SET EXERCISE —
List every line in this data where the string "scene" occurs.
----------------
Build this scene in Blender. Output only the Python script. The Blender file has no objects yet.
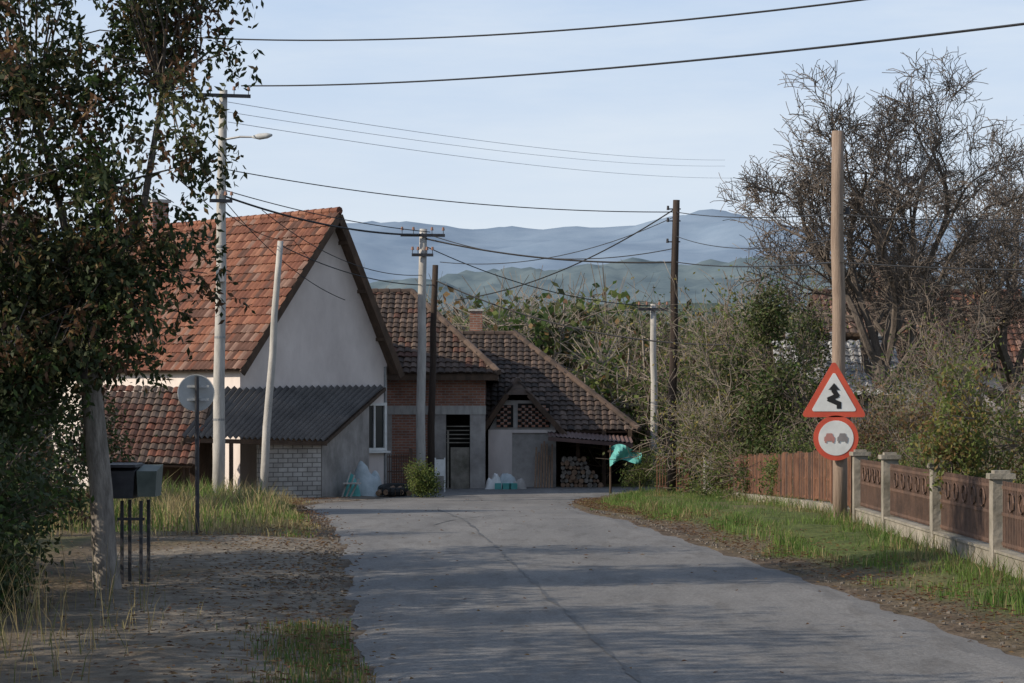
import bpy, math, random
from mathutils import Vector, noise, Matrix
R=random.Random(7)
F=2418.0; CH=2.0; HY=405.0
sc=bpy.context.scene
def W(u,v,D): return Vector(((u-512)/F*D, D, CH-(v-HY)/F*D))
def WX(u,D): return (u-512)/F*D
# ------------------------------------------------------------------ terrain
ZP=[(-100,0),(42,0),(66,-.62),(85,-.68),(160,-2.5),(400,-5),(20000,-5)]
def gz(y):
    for (a,za),(b,zb) in zip(ZP,ZP[1:]):
        if y<=b: return za+(zb-za)*(y-a)/(b-a)
    return -5
RD=[(-60,4,9.5),(5,0.0,5.3),(12,-.6,4.7),(17.4,-1.0,4.25),(19.7,-1.3,4.06),(24.8,-1.7,3.7),(28.4,-1.96,3.38),(34.5,-2.45,2.75),(40,-3.0,2.2),(47,-3.9,1.71),(52,-4.5,1.5),(58,-5.05,1.45),(62,-5.0,1.6),(66,-4.4,2.0),(70,-3.3,2.6),(72.5,-2.9,3.3),(74,-2.7,30),(78.3,-2.3,30)]
def rd(y):
    for (a,l,r),(b,l2,r2) in zip(RD,RD[1:]):
        if a<=y<=b:
            t=(y-a)/(b-a); return l+(l2-l)*t, r+(r2-r)*t
    return None
# ------------------------------------------------------------------ materials
def nt(name):
    m=bpy.data.materials.new(name); m.use_nodes=True
    n=m.node_tree.nodes; l=m.node_tree.links
    return m,n,l,n['Principled BSDF']
def mat(name,c1,c2=None,scale=3,rough=.85,bump=.0,bscale=None,metal=0,stretch=(1,1,1),c3=None,spec=.3,detail=6):
    m,n,l,b=nt(name); b.inputs['Roughness'].default_value=rough; b.inputs['Metallic'].default_value=metal
    b.inputs['Specular IOR Level'].default_value=spec
    if c2 is None: c2=tuple(x*.7 for x in c1)
    g=n.new('ShaderNodeNewGeometry'); mp=n.new('ShaderNodeMapping'); mp.inputs['Scale'].default_value=stretch
    l.new(g.outputs['Position'],mp.inputs['Vector'])
    t=n.new('ShaderNodeTexNoise'); t.inputs['Scale'].default_value=scale; t.inputs['Detail'].default_value=detail; t.inputs['Roughness'].default_value=.65
    l.new(mp.outputs[0],t.inputs['Vector'])
    r=n.new('ShaderNodeValToRGB'); r.color_ramp.elements[0].position=.33; r.color_ramp.elements[1].position=.67
    r.color_ramp.elements[0].color=(*c2,1); r.color_ramp.elements[1].color=(*c1,1)
    if c3:
        e=r.color_ramp.elements.new(.5); e.color=(*c3,1)
    l.new(t.outputs['Fac'],r.inputs[0]); l.new(r.outputs[0],b.inputs['Base Color'])
    if bump:
        t2=n.new('ShaderNodeTexNoise'); t2.inputs['Scale'].default_value=bscale or scale*4; t2.inputs['Detail'].default_value=5
        l.new(mp.outputs[0],t2.inputs['Vector'])
        bp=n.new('ShaderNodeBump'); bp.inputs['Strength'].default_value=bump; bp.inputs['Distance'].default_value=.05
        l.new(t2.outputs['Fac'],bp.inputs['Height']); l.new(bp.outputs[0],b.inputs['Normal'])
    return m
def leafmat(name,c,tr=.35):
    m,n,l,b=nt(name); b.inputs['Roughness'].default_value=.6; b.inputs['Specular IOR Level'].default_value=.25
    g=n.new('ShaderNodeNewGeometry'); t=n.new('ShaderNodeTexNoise'); t.inputs['Scale'].default_value=5; l.new(g.outputs['Position'],t.inputs['Vector'])
    mx=n.new('ShaderNodeMix'); mx.data_type='RGBA'; mx.inputs[6].default_value=(*[x*.6 for x in c],1); mx.inputs[7].default_value=(*[min(1,x*1.35) for x in c],1)
    l.new(t.outputs['Fac'],mx.inputs[0]); l.new(mx.outputs[2],b.inputs['Base Color'])
    tl=n.new('ShaderNodeBsdfTranslucent'); l.new(mx.outputs[2],tl.inputs['Color'])
    ms=n.new('ShaderNodeMixShader'); ms.inputs[0].default_value=tr
    l.new(b.outputs[0],ms.inputs[1]); l.new(tl.outputs[0],ms.inputs[2]); l.new(ms.outputs[0],n['Material Output'].inputs[0])
    return m
def brickmat(name,c1,c2,mortar,d=(1,0),scale=1.0,bw=.25,rh=.085):
    m,n,l,b=nt(name); b.inputs['Roughness'].default_value=.9
    g=n.new('ShaderNodeNewGeometry'); dt=n.new('ShaderNodeVectorMath'); dt.operation='DOT_PRODUCT'; dt.inputs[1].default_value=(d[0],d[1],0)
    l.new(g.outputs['Position'],dt.inputs[0]); sp=n.new('ShaderNodeSeparateXYZ'); l.new(g.outputs['Position'],sp.inputs[0])
    cb=n.new('ShaderNodeCombineXYZ'); l.new(dt.outputs['Value'],cb.inputs[0]); l.new(sp.outputs[2],cb.inputs[1])
    t=n.new('ShaderNodeTexBrick'); t.inputs['Color1'].default_value=(*c1,1); t.inputs['Color2'].default_value=(*c2,1); t.inputs['Mortar'].default_value=(*mortar,1)
    t.inputs['Scale'].default_value=scale; t.inputs['Brick Width'].default_value=bw; t.inputs['Row Height'].default_value=rh; t.inputs['Mortar Size'].default_value=.012
    l.new(cb.outputs[0],t.inputs['Vector'])
    nz=n.new('ShaderNodeTexNoise'); nz.inputs['Scale'].default_value=2; nz.inputs['Detail'].default_value=6; l.new(g.outputs['Position'],nz.inputs['Vector'])
    mx=n.new('ShaderNodeMix'); mx.data_type='RGBA'; mx.blend_type='MULTIPLY'; mx.inputs[0].default_value=.7
    l.new(t.outputs['Color'],mx.inputs[6]); rr=n.new('ShaderNodeValToRGB'); rr.color_ramp.elements[0].color=(.45,.43,.4,1); rr.color_ramp.elements[0].position=.3; rr.color_ramp.elements[1].position=.65
    l.new(nz.outputs['Fac'],rr.inputs[0]); l.new(rr.outputs[0],mx.inputs[7]); l.new(mx.outputs[2],b.inputs['Base Color'])
    bp=n.new('ShaderNodeBump'); bp.inputs['Strength'].default_value=.5; bp.inputs['Distance'].default_value=.02; bp.invert=True
    l.new(t.outputs['Fac'],bp.inputs['Height']); l.new(bp.outputs[0],b.inputs['Normal'])
    return m
M={}
M['plaster']=mat('plaster',(.70,.63,.59),(.52,.46,.43),.8,.9,.15,8,stretch=(1,1,.5))
M['plaster_grey']=mat('plaster_grey',(.42,.39,.365),(.22,.205,.19),1.3,.95,.2,9)
M['plaster_pink']=mat('plaster_pink',(.26,.19,.17),(.18,.13,.12),1.3,.95,.2,9)
M['concrete']=mat('concrete',(.46,.44,.41),(.30,.29,.27),2.5,.9,.2,20,stretch=(3,3,.7))
M['concrete_d']=mat('concrete_old',(.32,.29,.245),(.13,.12,.095),2.2,.95,.3,14)
M['wood_l']=mat('wood_pole_light',(.29,.22,.17),(.18,.13,.10),5,.85,.3,18,stretch=(6,6,.4))
M['wood_d']=mat('wood_pole_dark',(.06,.042,.032),(.03,.022,.018),5,.85,.3,18,stretch=(6,6,.4))
M['wood']=mat('wood_board',(.10,.065,.045),(.05,.035,.025),5,.85,.2,stretch=(1,1,.4))
M['metal_g']=mat('metal_grey',(.30,.31,.32),(.2,.2,.2),4,.5,0,metal=.6)
M['metal_back']=mat('sign_back',(.42,.43,.43),(.34,.35,.35),6,.6,0)
M['metal_d']=mat('metal_dark',(.05,.05,.055),(.025,.025,.03),6,.6)
M['rust']=mat('rusty_paint',(.27,.135,.08),(.12,.06,.04),3,.8,.2,20)
M['rust2']=mat('rusty_panel',(.15,.09,.065),(.075,.05,.04),3,.8,.2,20)
M['corr']=mat('corrugated_grey',(.135,.125,.118),(.08,.074,.07),1.2,.7,.05,stretch=(1.5,.6,1),spec=.15)
M['corr_r']=mat('corrugated_rust',(.13,.08,.07),(.07,.045,.04),1.5,.7)
M['corr_p']=mat('corrugated_pale',(.42,.43,.44),(.28,.28,.29),1.5,.6)
for i,(c) in enumerate([(.23,.095,.058),(.175,.07,.045),(.27,.125,.08),(.11,.055,.04),(.23,.14,.108)]): M['tile%d'%i]=mat('roof_tile_red_%d'%i,c,tuple(x*.6 for x in c),3,.88)
for i,(c) in enumerate([(.085,.06,.048),(.062,.046,.038),(.11,.077,.06),(.045,.035,.03),(.13,.094,.075)]): M['tileb%d'%i]=mat('roof_tile_brown_%d'%i,c,tuple(x*.6 for x in c),3,.88)
TR=[M['tile%d'%i] for i in range(5)]; TB=[M['tileb%d'%i] for i in range(5)]
M['brick']=brickmat('brick_red',(.38,.17,.11),(.27,.12,.08),(.32,.28,.25))
M['brick_w']=brickmat('brick_whitewashed',(.50,.48,.45),(.40,.38,.35),(.17,.16,.15),bw=.26,rh=.13)
M['glass'],n_,l_,b_=nt('window_glass'); b_.inputs['Base Color'].default_value=(.02,.025,.03,1); b_.inputs['Roughness'].default_value=.12
M['dark']=mat('interior_shade',(.02,.018,.016),(.012,.011,.01),2,.95)  # near-black colour stands in for the shade inside openings
M['white']=mat('white_paint',(.72,.72,.70),(.58,.58,.56),4,.5)
M['red']=mat('red_paint',(.60,.10,.055),(.48,.075,.045),4,.45)
M['black']=mat('black_paint',(.02,.02,.02),(.015,.015,.015),4,.5)
M['greyp']=mat('grey_symbol',(.25,.23,.23),(.18,.17,.17),4,.5)
M['pinkp']=mat('faded_red_symbol',(.45,.22,.19),(.38,.18,.16),4,.5)
M['tarp']=mat('tarp_teal',(.12,.40,.37),(.06,.26,.24),3,.6,.3,5)
M['tarp_w']=mat('tarp_white',(.46,.51,.53),(.28,.33,.35),3,.6,.3,5)
M['greenbox']=mat('green_metal',(.11,.13,.115),(.07,.085,.075),5,.6)
M['rubber']=mat('rubber',(.025,.025,.025),(.015,.015,.015),5,.8)
M['bark']=mat('bark_grey',(.15,.125,.105),(.085,.07,.06),6,.95,.4,25,stretch=(2,2,.5))
M['bark_l']=mat('bark_pale',(.30,.265,.23),(.12,.105,.09),5,.95,.5,20,stretch=(2,2,.6))
M['twig']=mat('twig_brown',(.19,.15,.12),(.12,.095,.076),3,.95)
M['twig_g']=mat('twig_grey',(.27,.23,.19),(.17,.145,.12),3,.95)
M['wire']=mat('wire_black',(.02,.02,.022),(.015,.015,.015),3,.6)
M['wire_g']=mat('wire_aluminium',(.5,.51,.53),(.45,.46,.48),3,.6)
M['ceramic']=mat('ceramic',(.25,.12,.08),(.2,.1,.06),3,.3)
M['log']=mat('log_end',(.30,.20,.13),(.16,.10,.07),8,.9)
LF={k:leafmat('leaf_'+k,c,t) for k,c,t in [
 ('dark',(.036,.052,.02),.3),('dark2',(.055,.06,.025),.3),('brown',(.12,.064,.034),.35),('green',(.062,.10,.028),.42),('lime',(.15,.185,.05),.48),
 ('yellow',(.27,.22,.065),.48),('ochre',(.20,.125,.052),.42),('olive',(.10,.11,.043),.4),('orange',(.20,.09,.04),.4)]}
GR={k:leafmat('grass_'+k,c,.38) for k,c in [('green',(.08,.15,.03)),('green2',(.13,.20,.045)),('straw',(.36,.30,.15)),('straw2',(.23,.175,.09)),('olive',(.12,.13,.045))]}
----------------
ANSWER TO THE TASK —
Build this scene in Blender. Output only the Python script. The Blender file has no objects yet.
sc=bpy.context.scene